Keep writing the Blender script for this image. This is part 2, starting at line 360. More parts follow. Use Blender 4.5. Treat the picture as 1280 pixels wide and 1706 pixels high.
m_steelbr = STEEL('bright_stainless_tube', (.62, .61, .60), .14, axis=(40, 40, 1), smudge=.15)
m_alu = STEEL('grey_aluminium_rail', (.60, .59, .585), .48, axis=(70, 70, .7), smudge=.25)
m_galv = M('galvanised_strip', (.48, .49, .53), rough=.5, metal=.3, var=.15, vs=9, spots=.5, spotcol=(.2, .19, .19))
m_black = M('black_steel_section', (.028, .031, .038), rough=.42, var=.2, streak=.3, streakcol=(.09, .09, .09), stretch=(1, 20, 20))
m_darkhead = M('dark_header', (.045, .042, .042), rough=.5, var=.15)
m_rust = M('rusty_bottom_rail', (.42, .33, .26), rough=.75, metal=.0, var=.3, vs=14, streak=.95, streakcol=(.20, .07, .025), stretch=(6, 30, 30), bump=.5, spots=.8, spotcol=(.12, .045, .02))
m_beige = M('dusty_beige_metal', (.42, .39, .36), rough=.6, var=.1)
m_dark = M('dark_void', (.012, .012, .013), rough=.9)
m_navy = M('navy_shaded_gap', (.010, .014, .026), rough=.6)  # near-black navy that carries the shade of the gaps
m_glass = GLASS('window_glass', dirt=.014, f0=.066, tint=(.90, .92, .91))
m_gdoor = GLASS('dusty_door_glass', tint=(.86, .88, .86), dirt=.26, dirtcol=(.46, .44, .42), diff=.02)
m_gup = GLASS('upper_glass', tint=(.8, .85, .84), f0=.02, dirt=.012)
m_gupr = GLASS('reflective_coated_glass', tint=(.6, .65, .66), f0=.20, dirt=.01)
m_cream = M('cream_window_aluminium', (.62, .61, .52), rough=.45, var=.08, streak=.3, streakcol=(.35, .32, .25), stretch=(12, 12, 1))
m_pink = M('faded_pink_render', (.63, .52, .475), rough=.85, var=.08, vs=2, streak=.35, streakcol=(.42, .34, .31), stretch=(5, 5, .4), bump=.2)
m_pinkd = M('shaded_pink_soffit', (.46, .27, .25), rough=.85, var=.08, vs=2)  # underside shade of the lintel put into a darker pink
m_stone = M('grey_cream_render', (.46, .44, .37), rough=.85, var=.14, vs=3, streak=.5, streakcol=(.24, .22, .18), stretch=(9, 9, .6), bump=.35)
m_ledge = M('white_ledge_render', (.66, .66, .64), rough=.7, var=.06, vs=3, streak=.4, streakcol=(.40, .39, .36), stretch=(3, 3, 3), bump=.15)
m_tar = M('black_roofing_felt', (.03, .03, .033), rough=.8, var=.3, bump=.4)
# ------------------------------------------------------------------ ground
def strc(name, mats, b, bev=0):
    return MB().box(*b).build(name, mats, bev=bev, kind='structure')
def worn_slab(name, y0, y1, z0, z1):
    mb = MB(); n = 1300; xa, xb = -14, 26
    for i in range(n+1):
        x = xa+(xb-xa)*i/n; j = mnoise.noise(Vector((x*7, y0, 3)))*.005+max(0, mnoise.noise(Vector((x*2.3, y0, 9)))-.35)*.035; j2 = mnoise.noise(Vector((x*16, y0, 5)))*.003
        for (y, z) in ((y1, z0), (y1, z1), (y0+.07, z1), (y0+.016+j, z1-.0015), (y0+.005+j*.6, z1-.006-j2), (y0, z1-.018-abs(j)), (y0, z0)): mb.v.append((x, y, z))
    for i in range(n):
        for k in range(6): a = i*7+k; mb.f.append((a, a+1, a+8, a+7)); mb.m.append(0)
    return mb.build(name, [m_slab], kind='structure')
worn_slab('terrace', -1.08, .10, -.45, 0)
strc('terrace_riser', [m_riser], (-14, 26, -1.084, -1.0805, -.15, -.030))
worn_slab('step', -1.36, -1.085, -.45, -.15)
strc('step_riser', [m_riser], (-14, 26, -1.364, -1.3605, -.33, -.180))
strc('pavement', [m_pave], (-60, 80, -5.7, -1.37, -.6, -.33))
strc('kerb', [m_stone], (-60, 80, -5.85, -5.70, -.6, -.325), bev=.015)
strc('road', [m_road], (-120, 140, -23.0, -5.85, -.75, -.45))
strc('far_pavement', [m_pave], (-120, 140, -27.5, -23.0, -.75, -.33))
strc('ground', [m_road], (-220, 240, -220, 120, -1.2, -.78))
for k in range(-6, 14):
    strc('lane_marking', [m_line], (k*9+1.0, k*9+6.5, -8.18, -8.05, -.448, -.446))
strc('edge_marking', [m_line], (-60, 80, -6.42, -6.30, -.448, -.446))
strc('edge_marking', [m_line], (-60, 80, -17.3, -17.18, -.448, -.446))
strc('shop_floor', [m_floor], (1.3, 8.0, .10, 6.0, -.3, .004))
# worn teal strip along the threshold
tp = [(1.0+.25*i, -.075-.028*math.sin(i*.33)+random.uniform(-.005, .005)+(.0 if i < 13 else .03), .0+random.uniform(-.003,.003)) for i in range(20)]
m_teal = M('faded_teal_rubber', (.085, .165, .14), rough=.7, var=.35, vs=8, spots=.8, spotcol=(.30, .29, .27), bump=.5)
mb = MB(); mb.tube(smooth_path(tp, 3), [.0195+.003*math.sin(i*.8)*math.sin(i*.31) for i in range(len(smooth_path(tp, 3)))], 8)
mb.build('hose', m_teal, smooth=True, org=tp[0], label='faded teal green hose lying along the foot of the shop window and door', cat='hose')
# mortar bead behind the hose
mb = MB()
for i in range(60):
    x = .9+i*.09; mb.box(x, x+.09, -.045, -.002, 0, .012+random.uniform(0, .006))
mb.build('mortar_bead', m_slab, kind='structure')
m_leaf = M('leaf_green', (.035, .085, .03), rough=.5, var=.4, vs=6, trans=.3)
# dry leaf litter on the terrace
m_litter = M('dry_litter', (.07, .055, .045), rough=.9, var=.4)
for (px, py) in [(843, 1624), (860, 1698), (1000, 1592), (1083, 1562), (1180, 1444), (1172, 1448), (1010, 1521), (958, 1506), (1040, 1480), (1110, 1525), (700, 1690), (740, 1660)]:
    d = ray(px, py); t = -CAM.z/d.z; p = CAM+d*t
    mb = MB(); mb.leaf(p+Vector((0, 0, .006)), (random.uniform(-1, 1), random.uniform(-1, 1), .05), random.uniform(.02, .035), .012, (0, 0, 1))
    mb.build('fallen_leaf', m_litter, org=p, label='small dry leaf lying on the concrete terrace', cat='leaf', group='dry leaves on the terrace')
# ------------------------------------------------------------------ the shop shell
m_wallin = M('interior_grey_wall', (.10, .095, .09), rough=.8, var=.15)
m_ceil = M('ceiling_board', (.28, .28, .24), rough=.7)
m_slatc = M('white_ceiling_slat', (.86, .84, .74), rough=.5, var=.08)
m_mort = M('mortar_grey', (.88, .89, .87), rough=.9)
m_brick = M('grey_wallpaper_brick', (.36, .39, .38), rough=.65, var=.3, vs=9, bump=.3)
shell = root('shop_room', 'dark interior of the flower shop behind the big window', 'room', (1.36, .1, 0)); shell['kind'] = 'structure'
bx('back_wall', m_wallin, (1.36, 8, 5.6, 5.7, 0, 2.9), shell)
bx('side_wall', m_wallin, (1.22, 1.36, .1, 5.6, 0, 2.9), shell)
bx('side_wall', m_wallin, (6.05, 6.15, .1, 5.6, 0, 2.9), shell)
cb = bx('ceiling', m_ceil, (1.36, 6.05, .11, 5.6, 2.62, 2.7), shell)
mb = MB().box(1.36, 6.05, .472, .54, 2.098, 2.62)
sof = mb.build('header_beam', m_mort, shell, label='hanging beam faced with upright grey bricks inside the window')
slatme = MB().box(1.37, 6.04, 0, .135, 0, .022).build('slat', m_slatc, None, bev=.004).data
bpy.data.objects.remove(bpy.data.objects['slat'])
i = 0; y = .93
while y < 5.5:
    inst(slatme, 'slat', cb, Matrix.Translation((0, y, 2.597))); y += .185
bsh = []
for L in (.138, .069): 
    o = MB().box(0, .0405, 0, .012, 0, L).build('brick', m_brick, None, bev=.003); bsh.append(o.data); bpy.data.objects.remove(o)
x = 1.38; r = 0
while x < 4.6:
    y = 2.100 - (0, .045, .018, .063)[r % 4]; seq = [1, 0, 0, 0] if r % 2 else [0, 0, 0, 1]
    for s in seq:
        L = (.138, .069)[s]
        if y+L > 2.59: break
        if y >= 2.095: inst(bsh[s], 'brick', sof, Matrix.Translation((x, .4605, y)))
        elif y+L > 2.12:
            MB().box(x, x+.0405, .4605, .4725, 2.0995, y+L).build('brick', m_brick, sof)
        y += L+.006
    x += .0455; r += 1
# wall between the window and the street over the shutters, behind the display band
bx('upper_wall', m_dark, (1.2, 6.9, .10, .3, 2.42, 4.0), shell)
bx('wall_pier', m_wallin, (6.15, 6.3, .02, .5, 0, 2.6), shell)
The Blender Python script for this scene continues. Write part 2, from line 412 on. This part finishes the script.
==========
* WRITTEN EXERCISE *
Only the lines from the one containing "bx('back_wall', m_wallin, (1.36, 8, 5.6, 5.7, 0, 2.9), shell)" to the one containing "bx('side_wall', m_wallin, (1.22, 1.36, .1, 5.6, 0, 2.9), shell)" are to be printed, both ends included, exactly as written.

* EXERCISE RESULT *
bx('back_wall', m_wallin, (1.36, 8, 5.6, 5.7, 0, 2.9), shell)
bx('side_wall', m_wallin, (1.22, 1.36, .1, 5.6, 0, 2.9), shell)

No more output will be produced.